**Task goal:**
Start at the first line of the material below and retype each line through the one containing "S.cycles.glossy_bounces = 4;", exactly.

**Data lines:**
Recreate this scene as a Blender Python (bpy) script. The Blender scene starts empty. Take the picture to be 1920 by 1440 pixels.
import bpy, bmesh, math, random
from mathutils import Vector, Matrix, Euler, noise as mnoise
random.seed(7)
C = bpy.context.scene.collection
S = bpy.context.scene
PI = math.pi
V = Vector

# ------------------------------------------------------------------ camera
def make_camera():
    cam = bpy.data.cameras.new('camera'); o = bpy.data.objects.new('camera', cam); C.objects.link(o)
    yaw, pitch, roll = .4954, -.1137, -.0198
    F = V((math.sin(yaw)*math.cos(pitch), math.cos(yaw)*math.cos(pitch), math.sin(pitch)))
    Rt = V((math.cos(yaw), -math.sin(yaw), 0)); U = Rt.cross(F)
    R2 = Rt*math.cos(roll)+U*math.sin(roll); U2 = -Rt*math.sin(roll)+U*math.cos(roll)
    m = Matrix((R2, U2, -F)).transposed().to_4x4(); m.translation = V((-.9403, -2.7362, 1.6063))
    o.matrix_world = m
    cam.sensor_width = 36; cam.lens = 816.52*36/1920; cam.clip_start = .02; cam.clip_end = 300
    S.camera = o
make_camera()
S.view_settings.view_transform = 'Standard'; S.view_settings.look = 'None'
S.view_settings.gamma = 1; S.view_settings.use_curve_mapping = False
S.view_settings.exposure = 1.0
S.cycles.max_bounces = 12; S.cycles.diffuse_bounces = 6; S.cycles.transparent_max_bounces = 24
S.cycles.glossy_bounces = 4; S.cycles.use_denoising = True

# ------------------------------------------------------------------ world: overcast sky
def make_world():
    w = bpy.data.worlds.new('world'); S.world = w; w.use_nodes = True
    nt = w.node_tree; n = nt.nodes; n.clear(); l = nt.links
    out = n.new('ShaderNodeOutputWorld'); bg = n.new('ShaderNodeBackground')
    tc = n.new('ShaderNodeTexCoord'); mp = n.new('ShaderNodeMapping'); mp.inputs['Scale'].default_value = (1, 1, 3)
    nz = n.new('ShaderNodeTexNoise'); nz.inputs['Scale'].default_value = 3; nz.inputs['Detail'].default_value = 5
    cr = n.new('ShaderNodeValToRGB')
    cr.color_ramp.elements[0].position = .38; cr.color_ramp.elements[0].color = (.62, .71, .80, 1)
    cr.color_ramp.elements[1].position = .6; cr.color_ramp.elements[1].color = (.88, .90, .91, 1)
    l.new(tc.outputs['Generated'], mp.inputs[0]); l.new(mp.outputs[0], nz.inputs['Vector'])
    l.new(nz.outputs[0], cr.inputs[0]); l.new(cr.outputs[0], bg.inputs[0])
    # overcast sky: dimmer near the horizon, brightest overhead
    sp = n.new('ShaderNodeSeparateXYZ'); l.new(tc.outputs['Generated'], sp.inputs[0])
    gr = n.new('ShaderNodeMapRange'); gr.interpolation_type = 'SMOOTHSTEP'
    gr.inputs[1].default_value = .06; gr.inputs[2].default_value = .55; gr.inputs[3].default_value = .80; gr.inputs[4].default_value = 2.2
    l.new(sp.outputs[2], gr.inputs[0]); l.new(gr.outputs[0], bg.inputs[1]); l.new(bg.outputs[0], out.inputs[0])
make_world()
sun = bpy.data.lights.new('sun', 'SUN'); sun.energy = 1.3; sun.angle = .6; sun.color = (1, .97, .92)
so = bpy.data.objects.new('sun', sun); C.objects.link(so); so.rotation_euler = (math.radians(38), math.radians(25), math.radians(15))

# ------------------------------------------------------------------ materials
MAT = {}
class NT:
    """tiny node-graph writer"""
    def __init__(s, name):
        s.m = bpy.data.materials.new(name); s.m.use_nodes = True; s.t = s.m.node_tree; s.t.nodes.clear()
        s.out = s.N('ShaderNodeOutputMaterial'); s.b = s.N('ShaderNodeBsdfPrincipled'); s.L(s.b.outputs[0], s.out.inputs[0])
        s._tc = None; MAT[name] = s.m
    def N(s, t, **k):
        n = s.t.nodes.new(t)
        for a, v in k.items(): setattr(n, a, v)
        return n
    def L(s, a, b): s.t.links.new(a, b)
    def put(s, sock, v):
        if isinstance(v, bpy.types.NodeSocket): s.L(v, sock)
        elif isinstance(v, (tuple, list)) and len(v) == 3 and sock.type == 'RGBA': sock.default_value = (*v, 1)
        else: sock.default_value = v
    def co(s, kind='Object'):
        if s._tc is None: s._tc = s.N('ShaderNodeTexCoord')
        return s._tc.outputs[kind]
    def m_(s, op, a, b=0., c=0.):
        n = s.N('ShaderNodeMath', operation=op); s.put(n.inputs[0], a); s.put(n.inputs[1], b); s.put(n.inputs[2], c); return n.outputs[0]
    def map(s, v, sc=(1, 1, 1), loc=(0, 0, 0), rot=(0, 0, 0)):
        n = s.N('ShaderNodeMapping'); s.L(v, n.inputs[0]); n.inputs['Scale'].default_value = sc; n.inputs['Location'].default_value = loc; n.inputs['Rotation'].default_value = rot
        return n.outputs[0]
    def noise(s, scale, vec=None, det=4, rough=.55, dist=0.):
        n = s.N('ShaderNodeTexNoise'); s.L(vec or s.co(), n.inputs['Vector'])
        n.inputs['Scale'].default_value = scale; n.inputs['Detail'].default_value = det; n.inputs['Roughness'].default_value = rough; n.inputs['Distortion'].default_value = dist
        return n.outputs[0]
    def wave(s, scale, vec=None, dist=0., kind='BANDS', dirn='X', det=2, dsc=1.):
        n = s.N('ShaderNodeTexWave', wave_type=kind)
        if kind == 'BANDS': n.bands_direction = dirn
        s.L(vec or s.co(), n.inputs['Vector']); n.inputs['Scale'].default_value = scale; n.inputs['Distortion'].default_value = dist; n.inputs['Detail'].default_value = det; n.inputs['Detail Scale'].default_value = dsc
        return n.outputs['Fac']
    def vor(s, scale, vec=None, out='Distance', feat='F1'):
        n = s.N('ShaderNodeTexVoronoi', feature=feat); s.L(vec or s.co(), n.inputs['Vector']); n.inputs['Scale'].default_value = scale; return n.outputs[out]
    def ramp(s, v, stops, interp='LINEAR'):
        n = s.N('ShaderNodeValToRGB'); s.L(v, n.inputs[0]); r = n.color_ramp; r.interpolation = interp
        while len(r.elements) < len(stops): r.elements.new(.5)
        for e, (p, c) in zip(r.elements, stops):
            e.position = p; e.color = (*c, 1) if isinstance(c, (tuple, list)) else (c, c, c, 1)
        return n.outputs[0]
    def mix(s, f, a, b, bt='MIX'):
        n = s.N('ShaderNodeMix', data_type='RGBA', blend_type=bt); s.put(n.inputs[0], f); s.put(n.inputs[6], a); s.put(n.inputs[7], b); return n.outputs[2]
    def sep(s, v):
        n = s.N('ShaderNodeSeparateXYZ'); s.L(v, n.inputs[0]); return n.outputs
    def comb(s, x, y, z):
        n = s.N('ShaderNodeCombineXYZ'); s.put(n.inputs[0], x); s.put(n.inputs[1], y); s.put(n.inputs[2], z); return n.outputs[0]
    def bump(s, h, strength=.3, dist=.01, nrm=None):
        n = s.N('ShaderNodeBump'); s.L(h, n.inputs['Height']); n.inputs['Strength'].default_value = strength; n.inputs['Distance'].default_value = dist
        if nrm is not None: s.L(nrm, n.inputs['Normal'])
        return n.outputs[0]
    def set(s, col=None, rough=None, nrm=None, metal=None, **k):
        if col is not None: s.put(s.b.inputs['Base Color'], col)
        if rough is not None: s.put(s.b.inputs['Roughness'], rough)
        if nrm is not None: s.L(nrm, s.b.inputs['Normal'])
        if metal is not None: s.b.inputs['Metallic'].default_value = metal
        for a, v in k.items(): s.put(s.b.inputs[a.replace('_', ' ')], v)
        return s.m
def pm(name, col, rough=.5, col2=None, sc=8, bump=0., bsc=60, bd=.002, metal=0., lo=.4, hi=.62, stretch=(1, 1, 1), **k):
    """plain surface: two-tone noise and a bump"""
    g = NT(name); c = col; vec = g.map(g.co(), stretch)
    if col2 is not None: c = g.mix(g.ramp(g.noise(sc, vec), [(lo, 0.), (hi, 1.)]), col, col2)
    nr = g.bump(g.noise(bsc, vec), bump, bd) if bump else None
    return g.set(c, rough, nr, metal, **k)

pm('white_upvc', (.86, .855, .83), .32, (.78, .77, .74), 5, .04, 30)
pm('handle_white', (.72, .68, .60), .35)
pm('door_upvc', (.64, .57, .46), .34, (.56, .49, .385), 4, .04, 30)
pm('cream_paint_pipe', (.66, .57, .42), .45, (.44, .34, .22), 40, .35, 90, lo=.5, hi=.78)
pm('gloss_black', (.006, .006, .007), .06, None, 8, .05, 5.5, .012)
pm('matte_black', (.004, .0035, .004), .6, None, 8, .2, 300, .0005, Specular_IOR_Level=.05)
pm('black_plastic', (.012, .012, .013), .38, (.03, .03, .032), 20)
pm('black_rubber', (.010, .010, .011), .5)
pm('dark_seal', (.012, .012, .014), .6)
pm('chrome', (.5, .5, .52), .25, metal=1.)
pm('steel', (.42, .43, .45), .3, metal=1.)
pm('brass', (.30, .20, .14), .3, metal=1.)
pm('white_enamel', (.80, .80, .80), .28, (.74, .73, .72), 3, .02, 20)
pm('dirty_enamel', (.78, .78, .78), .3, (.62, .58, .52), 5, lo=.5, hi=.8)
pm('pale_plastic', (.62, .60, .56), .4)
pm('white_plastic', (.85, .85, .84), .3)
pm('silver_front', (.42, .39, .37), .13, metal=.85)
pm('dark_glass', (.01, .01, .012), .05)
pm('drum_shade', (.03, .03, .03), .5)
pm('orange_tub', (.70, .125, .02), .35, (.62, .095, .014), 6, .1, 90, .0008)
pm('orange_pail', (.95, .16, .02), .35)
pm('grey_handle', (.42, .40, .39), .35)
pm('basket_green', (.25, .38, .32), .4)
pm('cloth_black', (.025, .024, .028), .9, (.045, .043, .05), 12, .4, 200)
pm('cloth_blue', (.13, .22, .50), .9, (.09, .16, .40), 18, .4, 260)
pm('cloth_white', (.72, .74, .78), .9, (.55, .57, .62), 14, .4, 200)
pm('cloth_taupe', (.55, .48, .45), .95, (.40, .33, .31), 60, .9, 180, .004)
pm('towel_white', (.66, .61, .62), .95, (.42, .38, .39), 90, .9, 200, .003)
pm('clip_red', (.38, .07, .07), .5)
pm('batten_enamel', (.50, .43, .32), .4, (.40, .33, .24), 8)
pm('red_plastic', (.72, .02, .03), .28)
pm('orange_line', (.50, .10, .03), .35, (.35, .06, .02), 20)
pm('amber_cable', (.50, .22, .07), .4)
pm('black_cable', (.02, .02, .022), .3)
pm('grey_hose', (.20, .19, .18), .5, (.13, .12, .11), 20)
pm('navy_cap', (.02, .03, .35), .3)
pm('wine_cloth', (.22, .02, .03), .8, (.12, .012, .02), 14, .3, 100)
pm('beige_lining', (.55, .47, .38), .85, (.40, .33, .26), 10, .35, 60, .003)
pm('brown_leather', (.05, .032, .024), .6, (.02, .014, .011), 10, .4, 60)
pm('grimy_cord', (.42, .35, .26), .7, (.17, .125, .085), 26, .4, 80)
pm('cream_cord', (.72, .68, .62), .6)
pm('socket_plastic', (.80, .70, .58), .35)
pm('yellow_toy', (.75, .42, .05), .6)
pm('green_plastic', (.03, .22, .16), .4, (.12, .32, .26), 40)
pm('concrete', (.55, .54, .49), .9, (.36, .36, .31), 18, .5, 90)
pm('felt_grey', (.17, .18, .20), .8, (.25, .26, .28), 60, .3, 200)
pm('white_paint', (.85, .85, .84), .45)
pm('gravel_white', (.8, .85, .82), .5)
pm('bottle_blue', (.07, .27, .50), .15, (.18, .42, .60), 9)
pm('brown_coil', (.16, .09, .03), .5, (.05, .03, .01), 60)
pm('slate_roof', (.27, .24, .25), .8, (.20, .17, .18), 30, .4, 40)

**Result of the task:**
Recreate this scene as a Blender Python (bpy) script. The Blender scene starts empty. Take the picture to be 1920 by 1440 pixels.
import bpy, bmesh, math, random
from mathutils import Vector, Matrix, Euler, noise as mnoise
random.seed(7)
C = bpy.context.scene.collection
S = bpy.context.scene
PI = math.pi
V = Vector

# ------------------------------------------------------------------ camera
def make_camera():
    cam = bpy.data.cameras.new('camera'); o = bpy.data.objects.new('camera', cam); C.objects.link(o)
    yaw, pitch, roll = .4954, -.1137, -.0198
    F = V((math.sin(yaw)*math.cos(pitch), math.cos(yaw)*math.cos(pitch), math.sin(pitch)))
    Rt = V((math.cos(yaw), -math.sin(yaw), 0)); U = Rt.cross(F)
    R2 = Rt*math.cos(roll)+U*math.sin(roll); U2 = -Rt*math.sin(roll)+U*math.cos(roll)
    m = Matrix((R2, U2, -F)).transposed().to_4x4(); m.translation = V((-.9403, -2.7362, 1.6063))
    o.matrix_world = m
    cam.sensor_width = 36; cam.lens = 816.52*36/1920; cam.clip_start = .02; cam.clip_end = 300
    S.camera = o
make_camera()
S.view_settings.view_transform = 'Standard'; S.view_settings.look = 'None'
S.view_settings.gamma = 1; S.view_settings.use_curve_mapping = False
S.view_settings.exposure = 1.0
S.cycles.max_bounces = 12; S.cycles.diffuse_bounces = 6; S.cycles.transparent_max_bounces = 24
S.cycles.glossy_bounces = 4; S.cycles.use_denoising = True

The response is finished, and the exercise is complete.